O descalabro no tratamento da questão das emergências climáticas por parte do governo federal está na falta de atitude diante do desmatamento, do fogo criminoso, da poluição do solo, da atmosfera e da água e no excesso de discursos.
Retórica não salva o planeta. Estão aí as vinte e nove COPs, em que se registra mais retrocesso do que avanços. Chega-se ao cúmulo de, em Baku, incensar-se o petróleo, o óleo diesel e o gás fóssil, como se fossem as mais gratificantes benesses da Providência.
O espetáculo deprimente do Brasil em chamas há poucas semanas mereceu a promessa da criação de Autoridade Climática. Um vazio que, à evidência, até o momento não foi preenchido.
Prometer punição não é o mesmo que punir. As sanções pecuniárias constituem uma falácia. Quanto se arrecadou com multa ambiental no Brasil? Além de serem meramente simbólicas, as Fazendas Públicas não conseguem receber o quantum, pois há meandros burocráticos, inumeráveis recursos à Justiça e uma leniência tão prejudicial quanto a própria infração ecológica.
E pensar que o Brasil teria tudo para ser a promissora potência verde nos tempos de Paulo Nogueira Neto, que auxiliou a elaborar o conceito de sustentabilidade quando da redação do Relatório Brundtland. Foi um disseminador de unidades de conservação, alguém que aliou ciência e militância, algo que é muito difícil de ocorrer numa terra de iletramento ambiental como é o Brasil.
O artigo 225 da Constituição é um dos mais belos dispositivos fundantes já redigidos no planeta. Uma lástima que não seja cumprido. Bastaria a exata observância do que ele e seu séquito preveem, para que o Brasil deixasse de ser Pária Ambiental e voltasse a ocupar a linha de frente da tutela ecológica.
Não é necessária a criação de mais uma estrutura burocrática para alertar o governo de que todas as repartições públicas devem ter as emergências climáticas em seu radar. Não é necessário criar comitê técnico-científico, porque os cientistas pátrios, a começar da USP, já produziram todo o material suficiente a que a defesa da natureza seja eficaz. Basta a vontade política do governo para cessem as queimadas e os desmatamentos, as grilagens e a continuidade do genocídio indígena, a conspurcação dos rios, a eliminação da biodiversidade, a conversão de vastos territórios pátrios em terra sem lei, onde a bandidagem impõe a sua vontade e não toma conhecimento de qualquer autoridade governamental.

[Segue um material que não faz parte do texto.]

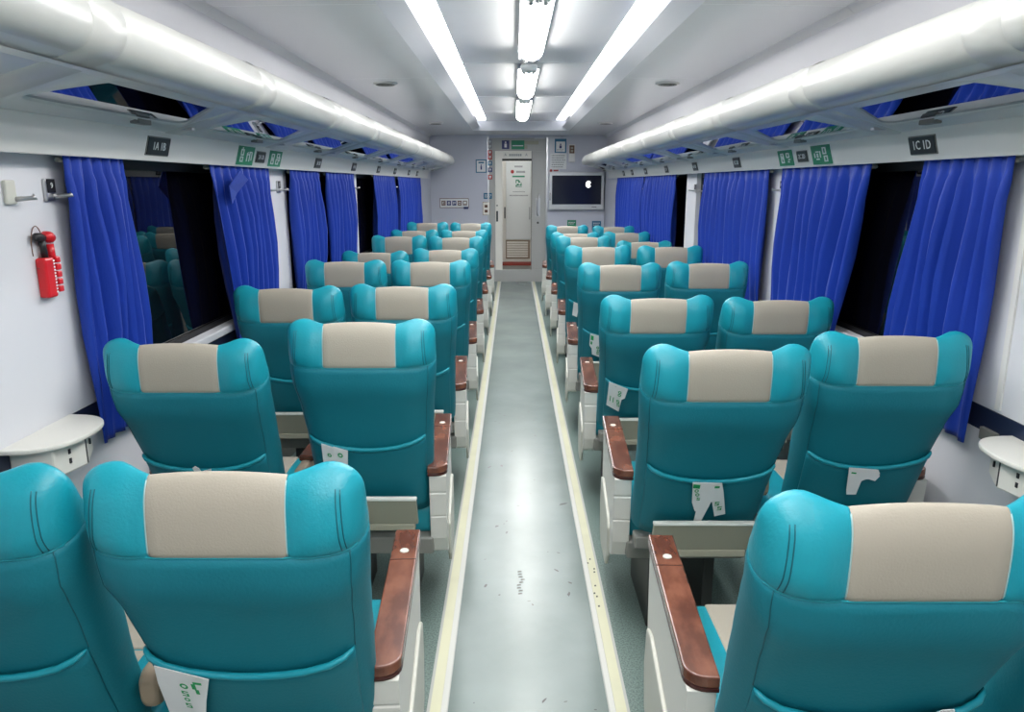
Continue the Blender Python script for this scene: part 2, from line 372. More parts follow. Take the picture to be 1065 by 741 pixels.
# ------------------------------------------------------------------ luggage racks
def luggage_rack(s, label):
    q = lambda xi: CX+s*xi
    t = thing('luggage_rack', label, 'rack', (q(1.2), 0, 1.80))
    ox, oz = q(1.2), 1.80
    def L(xi, y, z): return (q(xi)-ox, y, z-oz)
    tc, tz, tr = 1.035, 1.958, .074
    bounds = [-2.1, -.46, .66, 1.78, 2.90, 4.03, 5.15, 6.27, 7.39, 8.51, 9.63, 10.75, 11.4]
    A = [R(a) for a in list(range(-100, 161, 10))+[166]]
    # lip: rounded front tube, one section per rack module, the last one drawn out to a nose
    for i in range(len(bounds)-1):
        a, b = bounds[i], bounds[i+1]
        rows = []
        ys = [(a+.004, .97), (a+.012, 1), (b-.012, 1), (b-.004, .97)]
        if i == len(bounds)-2:
            ys = [(a+.004, .97), (a+.012, 1)]+[(b+1.0*k/10, math.sqrt(max(0, 1-(k/10)**2))*.97+.03) for k in range(11)]
        for y, k in ys:
            tail = [L(1.045-.0*k, y, 1.889)]
            rows.append([L(tc+tr*k*1.0*math.sin(-an)*1.0+.06*(1-k), y, tz+tr*k*math.cos(an)-.05*(1-k)) for an in A])
        MB().grid(rows).build('lip_section', M['rack'], t)
    # ribs between modules: broad bands that wrap the tube and run on to the rail
    def section(off):
        pts = []
        for an in [R(a) for a in list(range(-90, 161, 10))+[166]]:
            pts.append((tc+(tr+off)*math.sin(-an), tz+(tr+off)*math.cos(an)))
        return pts
    P0, P1 = (1.0165, 1.8865), (1.335, 1.793)
    for yb in bounds[1:-1]:
        pts = section(.0015)+[(1.06, 1.8715), (1.2, 1.8305), (1.338, 1.788)]
        w_ = .07
        rows = [[L(x+.004, yb-w_-.006, z+.004) for x, z in pts], [L(x, yb-w_, z) for x, z in pts], [L(x, yb+w_, z) for x, z in pts], [L(x+.004, yb+w_+.006, z+.004) for x, z in pts]]
        MB().grid(rows).build('rib', M['rack'], t)
        MB().box(*sorted((L(1.245, 0, 0)[0], L(1.305, 0, 0)[0])), yb-.045, yb-.020, L(0, 0, 1.803)[2], L(0, 0, 1.812)[2]).build('bracket', M['metal'], t)
    # panels with a rounded-trapezoid pane of tinted glass
    for i in range(1, len(bounds)-2 if False else len(bounds)-1):
        a, b = bounds[i]+.07, bounds[i+1]-.07
        if i == len(bounds)-2: b = bounds[i+1]+.3
        n = 48; out = []; inn = []; c = (a+b)/2; h = (b-a)/2
        def on(u, y, d=0):      # u 0..1 along the slope
            x = P0[0]+(P1[0]-P0[0])*u; z = P0[1]+(P1[1]-P0[1])*u
            nx, nz = .282, .959   # normal pointing up
            return L(x+nx*d, y, z+nz*d)
        for k in range(n):
            th = 2*PI*k/n
            cu, su = math.cos(th), math.sin(th)
            m_ = max(abs(cu), abs(su)); out.append((.5+.5*su/m_, c+h*cu/m_))
            e = .26
            px = math.copysign(abs(cu)**e, cu); py = math.copysign(abs(su)**e, su)
            u = .47+.30*py; wv = h*(.97-.32*(1-(u-.17)/.60))
            inn.append((u, c+wv*px))
        fr = MB()
        r0 = [on(u, y) for u, y in out]; r1 = [on(u+(.48-u)*-.06, c+(y-c)*1.035, 0) for u, y in inn]
        r2 = [on(u+(.48-u)*-.03, c+(y-c)*1.018, -.004) for u, y in inn]; r3 = [on(u, y, .006) for u, y in inn]
        fr.grid([r0, r1, r2, r3], True, closed=True)
        f = fr.build('panel', M['rackpanel'], t)
        g = MB(); pn = [on(u, y, .004) for u, y in inn]; pb = [on(u, y, .009) for u, y in inn]
        g.grid([pn, pb], False, closed=True); g.add(pn, [tuple(range(n))]); g.add(pb, [tuple(range(n))])
        g.build('pane', M['mirror'], f)
        MB().box(*sorted((L(1.26, 0, 0)[0], L(1.29, 0, 0)[0])), c+h*.30, c+h*.48, L(0, 0, 1.799)[2], L(0, 0, 1.815)[2]).build('latch', M['steel_grey'], f, bevel=.003)
    # nose plate under the last module
    e0, e1 = bounds[-1]+.3, bounds[-1]+.95
    MB().add([L(P0[0], e0, P0[1]), L(P1[0], e0, P1[1]), L(1.30, e0-.1+.1, 1.80), L(1.09, e1, 1.90)], [(0, 1, 2, 3)]).build('nose_plate', M['rackpanel'], t)
    # upper shelf back to the wall
    MB().add([L(1.05, Y0+.1, 1.87), L(1.05, 11.6, 1.87), L(1.425, 11.6, 1.83), L(1.425, Y0+.1, 1.83)], [(0, 1, 2, 3)]).build('shelf_floor', M['rackpanel'], t)
luggage_rack(-1, 'white moulded luggage rack with tinted panes above the left windows')
luggage_rack(1, 'white moulded luggage rack with tinted panes above the right windows')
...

Não é necessário qualquer outro órgão, mas o adequado cumprimento da vontade constitucional. O texto fundante de 5.10.1988, por sua clareza e objetividade, foi considerado um dos mais generosos dispositivos em relação ao ambiente. Tanto que a Constituição chegou a ser chamada “Ecológica”.
Só que, em lugar de atendimento integral à vontade do constituinte, que representa a única entidade soberana nesta República, a cidadania, houve negligência culposa e até dolosa, a comprometer o amanhã e a acelerar, neste território, o termo final da experiência humana sobre o planeta.

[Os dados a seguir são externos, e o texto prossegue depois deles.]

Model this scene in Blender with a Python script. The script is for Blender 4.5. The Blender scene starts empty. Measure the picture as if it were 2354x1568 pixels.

O Brasil precisa de um bilhão de árvores. Onde o plantio nas vastas áreas degradadas que já foram utilizadas para cana e depois destinadas ao pasto e que hoje estão ociosas? Bastaria reflorestar tais glebas e o Brasil recuperaria, ao menos em parte, a sua cobertura vegetal condenada ao extermínio. Onde está o saneamento básico, cuja ausência polui ainda mais os cursos d’água que resistiram à barbárie de uma civilização que protege o automóvel e condena as pessoas à perda da saúde, por serem obrigadas a respirar o veneno expelido pelo transporte movido a combustível fóssil?
Onde está a educação ambiental que deveria ocorrer em todos os níveis, de maneira formal e informal, para que todos os brasileiros conheçam o perigo que os ronda e que é o maior desafio já posto ao bicho-homem, que se vangloria de ser racional, mas que age tão irracionalmente em relação ao seu único habitat?

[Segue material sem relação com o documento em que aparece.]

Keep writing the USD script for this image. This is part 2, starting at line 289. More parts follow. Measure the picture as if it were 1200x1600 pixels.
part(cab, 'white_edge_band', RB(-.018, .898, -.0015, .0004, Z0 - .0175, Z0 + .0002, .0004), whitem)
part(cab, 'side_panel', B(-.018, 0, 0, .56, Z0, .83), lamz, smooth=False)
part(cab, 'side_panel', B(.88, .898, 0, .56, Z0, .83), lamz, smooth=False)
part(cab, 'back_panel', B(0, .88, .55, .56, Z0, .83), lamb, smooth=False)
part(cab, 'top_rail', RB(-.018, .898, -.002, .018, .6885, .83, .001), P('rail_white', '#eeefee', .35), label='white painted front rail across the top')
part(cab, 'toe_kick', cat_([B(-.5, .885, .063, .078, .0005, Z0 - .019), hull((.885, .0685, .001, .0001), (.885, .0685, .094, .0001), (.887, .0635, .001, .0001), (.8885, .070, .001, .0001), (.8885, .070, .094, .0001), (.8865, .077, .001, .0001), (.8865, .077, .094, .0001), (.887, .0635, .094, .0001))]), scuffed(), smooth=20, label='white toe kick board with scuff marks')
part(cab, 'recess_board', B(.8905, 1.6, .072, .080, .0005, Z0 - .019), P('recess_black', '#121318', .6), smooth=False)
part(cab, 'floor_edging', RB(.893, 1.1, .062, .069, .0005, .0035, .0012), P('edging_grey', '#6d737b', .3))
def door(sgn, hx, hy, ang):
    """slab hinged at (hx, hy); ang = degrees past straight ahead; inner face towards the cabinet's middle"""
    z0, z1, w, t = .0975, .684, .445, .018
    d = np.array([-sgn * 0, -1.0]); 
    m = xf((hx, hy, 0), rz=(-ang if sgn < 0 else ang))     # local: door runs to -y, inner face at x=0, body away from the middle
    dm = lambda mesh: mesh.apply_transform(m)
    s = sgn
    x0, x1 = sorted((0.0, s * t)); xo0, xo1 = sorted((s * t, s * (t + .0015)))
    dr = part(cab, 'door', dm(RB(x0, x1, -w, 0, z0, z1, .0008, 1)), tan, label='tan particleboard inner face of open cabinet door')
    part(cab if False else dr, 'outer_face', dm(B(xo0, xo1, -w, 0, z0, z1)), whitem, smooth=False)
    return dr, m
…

Não há necessidade de autoridade climática, nem de aumentar as nomeações de um Estado perdulário, que gasta mais do que arrecada e com despesas que nada trazem de benefício para os mais vulneráveis, por sinal, as vítimas preferenciais das emergências climáticas.
É preciso, simplesmente, cumprir a Constituição. Levar a sério o artigo 225 da Lei Fundamental. É isso que uma cidadania lúcida, letrada e consciente reclamaria do governo federal. Mas onde foi parar a educação de qualidade para a edificação de uma Pátria realmente civilizada?